E há também as irregularidades presentes nas descrições sobre sua morte,
especialmente quando comparadas com o relato de Josefo. Os motivos
imputados a Herodes - medo da influência política de João (Josefo) e raiva
por sua crítica ao casamento do governante (Evangelhos), não são mutuamente
excludentes. Os arranjos conjugais de Herodes Antipas tiveram,
realmente, implicações políticas, mas não por causa da mulher com quem
ele se casara. A questão era a mulher de quem ele teve que se divorciar para
se casar novamente. Sua primeira esposa era uma princesa do reino árabe de
Nabatéia, e o insulto que a separação representou para essa família real
deflagrara uma guerra entre os dois reinos. Nabatéia fazia fronteira com o
território de Peréia, governado por Herodes e onde João fazia suas
pregações. Portanto, a censura de João ao casamento de Herodes
efetivamente o colocou do lado do rei inimigo, Aretas, com a ameaça
implícita de que, se a população concordasse com João, poderia acabar
apoiando Aretas contra Antipas.
Talvez isso pareça por demais acadêmico, mas intriga o fato de que os
Evangelhos tenham "suavizado" os verdadeiros motivos que levaram
Herodes a executar João. Se reconhecemos que esses livros são
essencialmente material de propaganda e que quando obscurecem algum
acontecimento o fazem de modo deliberado, a outra possibilidade levanta a
questão de por que os autores dos Evangelhos se incomodariam com esse
episódio.
É compreensível que os autores dos Evangelhos quisessem censurar
qualquer sugestão de que João gozava de grande popularidade - isto é
compatível com o tratamento geral que dedicam a ele -, mas se tivessem
que inventar alguma coisa, seria de esperar que tramassem uma história que
apoiasse Jesus de algum modo. Por exemplo, poderiam ter dito que João
fora preso por proclamar que Jesus era o Messias.

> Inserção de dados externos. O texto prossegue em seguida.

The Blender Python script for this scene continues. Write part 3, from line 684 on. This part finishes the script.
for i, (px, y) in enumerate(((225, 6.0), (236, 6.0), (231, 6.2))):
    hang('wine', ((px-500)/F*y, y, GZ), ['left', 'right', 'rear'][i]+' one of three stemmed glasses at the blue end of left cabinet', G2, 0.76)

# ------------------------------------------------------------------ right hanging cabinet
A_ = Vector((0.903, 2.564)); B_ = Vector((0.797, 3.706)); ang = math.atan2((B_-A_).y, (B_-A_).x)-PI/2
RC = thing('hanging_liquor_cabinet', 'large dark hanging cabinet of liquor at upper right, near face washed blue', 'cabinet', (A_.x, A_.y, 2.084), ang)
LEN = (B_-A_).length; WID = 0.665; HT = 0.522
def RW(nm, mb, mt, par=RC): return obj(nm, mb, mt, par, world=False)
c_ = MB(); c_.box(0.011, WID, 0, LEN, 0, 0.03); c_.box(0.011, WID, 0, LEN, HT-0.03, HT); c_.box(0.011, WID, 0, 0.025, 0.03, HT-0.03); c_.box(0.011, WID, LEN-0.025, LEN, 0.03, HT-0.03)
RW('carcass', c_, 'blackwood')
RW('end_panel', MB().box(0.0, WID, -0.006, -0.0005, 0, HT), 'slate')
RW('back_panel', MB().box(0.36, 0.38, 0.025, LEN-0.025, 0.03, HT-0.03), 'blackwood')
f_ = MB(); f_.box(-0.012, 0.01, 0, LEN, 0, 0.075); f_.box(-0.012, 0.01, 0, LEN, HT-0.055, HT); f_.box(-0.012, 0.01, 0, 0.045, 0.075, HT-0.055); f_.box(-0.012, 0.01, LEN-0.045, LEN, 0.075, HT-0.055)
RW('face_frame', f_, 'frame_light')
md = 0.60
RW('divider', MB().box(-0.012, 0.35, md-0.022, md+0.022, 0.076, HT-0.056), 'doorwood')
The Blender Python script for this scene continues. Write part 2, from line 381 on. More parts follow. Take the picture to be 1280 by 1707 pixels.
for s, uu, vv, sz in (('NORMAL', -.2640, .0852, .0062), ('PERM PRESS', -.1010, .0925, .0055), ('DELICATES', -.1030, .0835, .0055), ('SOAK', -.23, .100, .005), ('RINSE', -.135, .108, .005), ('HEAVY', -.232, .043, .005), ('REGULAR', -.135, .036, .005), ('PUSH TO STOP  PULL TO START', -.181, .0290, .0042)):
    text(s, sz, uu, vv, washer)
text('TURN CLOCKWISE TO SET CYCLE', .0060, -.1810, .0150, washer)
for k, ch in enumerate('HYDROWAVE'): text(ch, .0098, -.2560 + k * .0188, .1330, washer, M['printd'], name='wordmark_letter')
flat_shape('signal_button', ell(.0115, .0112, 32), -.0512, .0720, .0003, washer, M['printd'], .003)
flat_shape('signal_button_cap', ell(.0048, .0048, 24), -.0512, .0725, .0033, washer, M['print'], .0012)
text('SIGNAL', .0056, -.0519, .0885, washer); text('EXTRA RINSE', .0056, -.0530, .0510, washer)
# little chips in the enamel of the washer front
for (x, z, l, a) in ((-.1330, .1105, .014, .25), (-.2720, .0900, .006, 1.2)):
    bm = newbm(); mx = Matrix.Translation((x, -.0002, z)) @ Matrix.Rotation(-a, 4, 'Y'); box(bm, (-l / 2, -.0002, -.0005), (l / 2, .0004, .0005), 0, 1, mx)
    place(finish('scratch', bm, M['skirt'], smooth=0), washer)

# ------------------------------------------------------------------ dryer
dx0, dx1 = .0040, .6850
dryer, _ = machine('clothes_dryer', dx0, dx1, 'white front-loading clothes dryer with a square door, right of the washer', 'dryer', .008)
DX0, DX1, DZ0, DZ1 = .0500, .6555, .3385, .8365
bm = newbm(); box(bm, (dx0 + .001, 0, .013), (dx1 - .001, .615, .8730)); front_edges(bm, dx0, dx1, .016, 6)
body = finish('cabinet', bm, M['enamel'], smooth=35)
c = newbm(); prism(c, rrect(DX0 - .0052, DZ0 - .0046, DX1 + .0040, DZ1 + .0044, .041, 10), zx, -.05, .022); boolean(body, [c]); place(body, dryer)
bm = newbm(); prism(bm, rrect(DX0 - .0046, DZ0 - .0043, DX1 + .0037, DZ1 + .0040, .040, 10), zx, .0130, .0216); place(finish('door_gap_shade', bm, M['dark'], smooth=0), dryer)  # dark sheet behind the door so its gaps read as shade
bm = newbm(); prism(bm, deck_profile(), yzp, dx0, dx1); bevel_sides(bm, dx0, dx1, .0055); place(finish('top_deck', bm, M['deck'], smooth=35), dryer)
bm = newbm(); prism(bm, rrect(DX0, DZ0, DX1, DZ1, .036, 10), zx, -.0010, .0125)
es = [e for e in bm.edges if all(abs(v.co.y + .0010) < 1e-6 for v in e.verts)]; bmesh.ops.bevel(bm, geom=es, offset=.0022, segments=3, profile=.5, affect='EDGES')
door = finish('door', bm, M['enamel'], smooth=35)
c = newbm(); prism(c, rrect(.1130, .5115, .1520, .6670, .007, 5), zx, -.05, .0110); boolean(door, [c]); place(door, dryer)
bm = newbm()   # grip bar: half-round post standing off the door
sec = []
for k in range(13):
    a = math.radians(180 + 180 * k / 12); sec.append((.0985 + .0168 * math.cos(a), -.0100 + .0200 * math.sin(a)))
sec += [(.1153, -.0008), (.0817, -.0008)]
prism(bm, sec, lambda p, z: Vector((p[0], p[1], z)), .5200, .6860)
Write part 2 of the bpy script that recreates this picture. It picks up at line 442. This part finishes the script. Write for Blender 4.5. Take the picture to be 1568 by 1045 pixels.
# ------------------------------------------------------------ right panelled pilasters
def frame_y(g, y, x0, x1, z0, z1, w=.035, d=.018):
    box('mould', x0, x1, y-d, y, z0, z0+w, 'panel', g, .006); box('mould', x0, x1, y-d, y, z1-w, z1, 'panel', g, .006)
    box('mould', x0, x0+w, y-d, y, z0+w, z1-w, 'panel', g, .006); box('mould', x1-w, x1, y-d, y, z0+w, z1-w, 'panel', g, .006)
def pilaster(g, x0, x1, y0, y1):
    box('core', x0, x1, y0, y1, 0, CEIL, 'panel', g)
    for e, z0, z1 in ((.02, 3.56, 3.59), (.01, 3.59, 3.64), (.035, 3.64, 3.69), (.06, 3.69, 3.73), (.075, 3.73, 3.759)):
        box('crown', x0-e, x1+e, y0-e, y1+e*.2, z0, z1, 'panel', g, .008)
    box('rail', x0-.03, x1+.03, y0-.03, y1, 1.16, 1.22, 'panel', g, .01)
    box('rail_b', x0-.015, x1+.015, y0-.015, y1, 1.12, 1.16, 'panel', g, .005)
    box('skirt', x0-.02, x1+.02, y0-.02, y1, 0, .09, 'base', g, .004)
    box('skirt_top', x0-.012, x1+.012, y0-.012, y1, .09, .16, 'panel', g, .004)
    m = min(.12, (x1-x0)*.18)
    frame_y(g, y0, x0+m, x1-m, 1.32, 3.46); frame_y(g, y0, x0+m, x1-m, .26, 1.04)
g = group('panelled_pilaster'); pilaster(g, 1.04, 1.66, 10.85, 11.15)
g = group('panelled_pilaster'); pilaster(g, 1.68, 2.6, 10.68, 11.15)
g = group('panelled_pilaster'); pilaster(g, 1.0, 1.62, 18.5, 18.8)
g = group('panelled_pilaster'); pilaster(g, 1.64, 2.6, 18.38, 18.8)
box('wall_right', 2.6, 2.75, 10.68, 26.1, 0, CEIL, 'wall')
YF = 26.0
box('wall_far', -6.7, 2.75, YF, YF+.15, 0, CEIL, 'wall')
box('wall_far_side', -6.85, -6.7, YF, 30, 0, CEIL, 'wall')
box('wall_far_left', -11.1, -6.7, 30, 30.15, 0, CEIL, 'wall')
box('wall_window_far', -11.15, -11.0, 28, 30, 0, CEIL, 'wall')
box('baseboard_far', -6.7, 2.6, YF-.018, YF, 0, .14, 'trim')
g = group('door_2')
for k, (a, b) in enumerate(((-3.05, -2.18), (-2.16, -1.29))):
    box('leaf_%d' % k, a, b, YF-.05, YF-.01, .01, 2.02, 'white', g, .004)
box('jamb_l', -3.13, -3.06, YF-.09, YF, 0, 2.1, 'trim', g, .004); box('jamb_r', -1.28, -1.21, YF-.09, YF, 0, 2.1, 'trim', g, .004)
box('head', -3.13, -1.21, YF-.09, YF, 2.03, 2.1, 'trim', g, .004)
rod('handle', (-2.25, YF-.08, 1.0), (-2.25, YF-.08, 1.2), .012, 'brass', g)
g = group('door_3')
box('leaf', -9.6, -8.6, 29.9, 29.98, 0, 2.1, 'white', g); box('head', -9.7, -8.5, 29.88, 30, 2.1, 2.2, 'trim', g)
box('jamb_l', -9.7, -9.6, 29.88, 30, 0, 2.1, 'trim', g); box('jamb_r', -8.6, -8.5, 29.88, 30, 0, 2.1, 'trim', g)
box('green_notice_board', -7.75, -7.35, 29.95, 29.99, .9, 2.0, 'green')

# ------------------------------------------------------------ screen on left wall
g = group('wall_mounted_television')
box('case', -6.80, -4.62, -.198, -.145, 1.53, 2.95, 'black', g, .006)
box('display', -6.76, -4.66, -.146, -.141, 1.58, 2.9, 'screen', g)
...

Os relatos dos Evangelhos também cometem um engano. Dizem que João
criticava Herodes Antipas porque este se casara com a ex-mulher de seu
meio-irmão Felipe. No entanto, embora as circunstâncias do casamento
sejam historicamente precisas, o meio-irmão em questão era na verdade um
outro Herodes, não Felipe. Este segundo Herodes era o pai de Salomé.
Apesar do fato de João, como Madalena, ter sido deliberadamente
marginalizado pelos autores dos Evangelhos, podem-se ainda encontrar
pistas acerca de sua influência sobre os contemporâneos de Jesus. Em um
episódio cujas implicações parecem não ter ocorrido à maioria dos cristãos,
os discípulos de Jesus dizem a ele: "Senhor, ensina-nos a orar, assim como
também João ensinou aos seus discípulos". Lemos então que Jesus ensinoulhes
a oração que viria ser conhecida como Pai Nosso ("Pai nosso que estais
no céu, santificado seja o vosso nome...").
Já no século XIX o grande egiptólogo Sir E. A. Wallis observou que as
palavras iniciais do "Pai Nosso" se originavam de uma antiga oração
egípcia para Osíris-Amon, que assim começa: "Amon, Amon que estais no
céu...". É claro que isso data de séculos antes de João e Jesus, e que o "Pai"
invocado na oração não é nem Jeová nem seu suposto filho, Jesus. De
qualquer modo, o "Pai Nosso" não foi criado por Jesus.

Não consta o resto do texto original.